Green procurement as spend management strategy

Increasingly, companies are finding that they have to seek out ways to ensure that sustainability can coincide with cost reduction and strategic excellence, as reducing environmental impact will not simply boost revenue on its own. But as ecological issues grow more pressing and businesses begin to feel their effects more clearly, the areas of overlap between sustainable sourcing and long-term business viability may grow more natural and easier to identify.

In a post for GreenBiz, sustainable business experts David Meyers and Sissel Waage suggested that business will increasingly need to react to environmental phenomena and incorporate those efforts into their broader strategies.

"As concerns grow about climate change and water, among other environmental issues, internalizing externalities is the name of the game today - with the ultimate goal of creating incentives to avoid risks and create net positive corporate impacts," wrote Meyers and Waage.

But the positive impacts that Meyers and Waage pointed to need to go beyond improvements in brand image - they must be real, measurable budgetary benefits.
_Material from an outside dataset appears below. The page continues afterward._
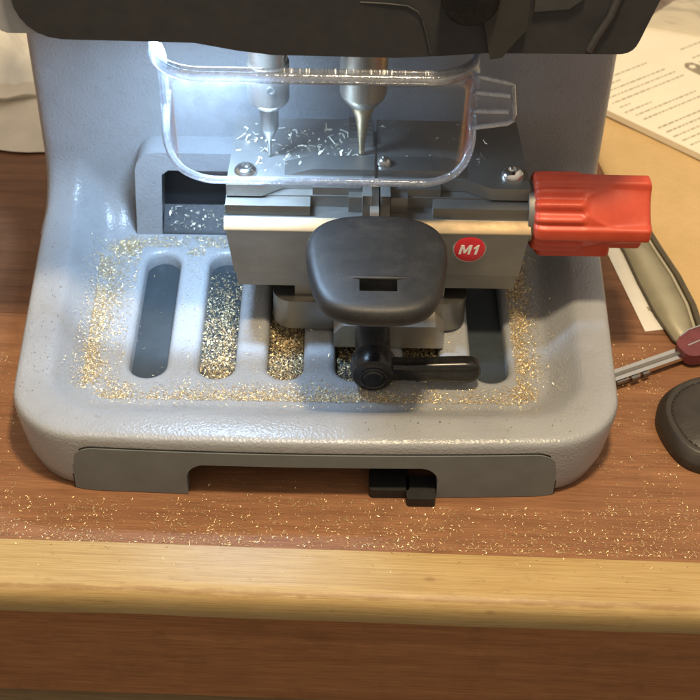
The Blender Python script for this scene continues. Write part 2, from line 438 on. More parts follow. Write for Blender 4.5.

The Dow Chemical Company, Shell, Swiss Re and Unilever recently published a joint whitepaper that evaluated the respective benefits of green (environmentally focused) versus "gray" (conventional, man-made) infrastructure. The firms pointed out that green solutions are based on "custom-made, location-specific design" and thus more difficult to standardize and replicate, which drives up engineering costs. However, green infrastructure comes with lower overall expenses: Power consumption is minimal, and using as few machines as possible cuts maintenance needs.

In evaluating whether sustainable procurement can increase profit margins, firms should consider how they can implement green logistics in ways that reduce operating costs.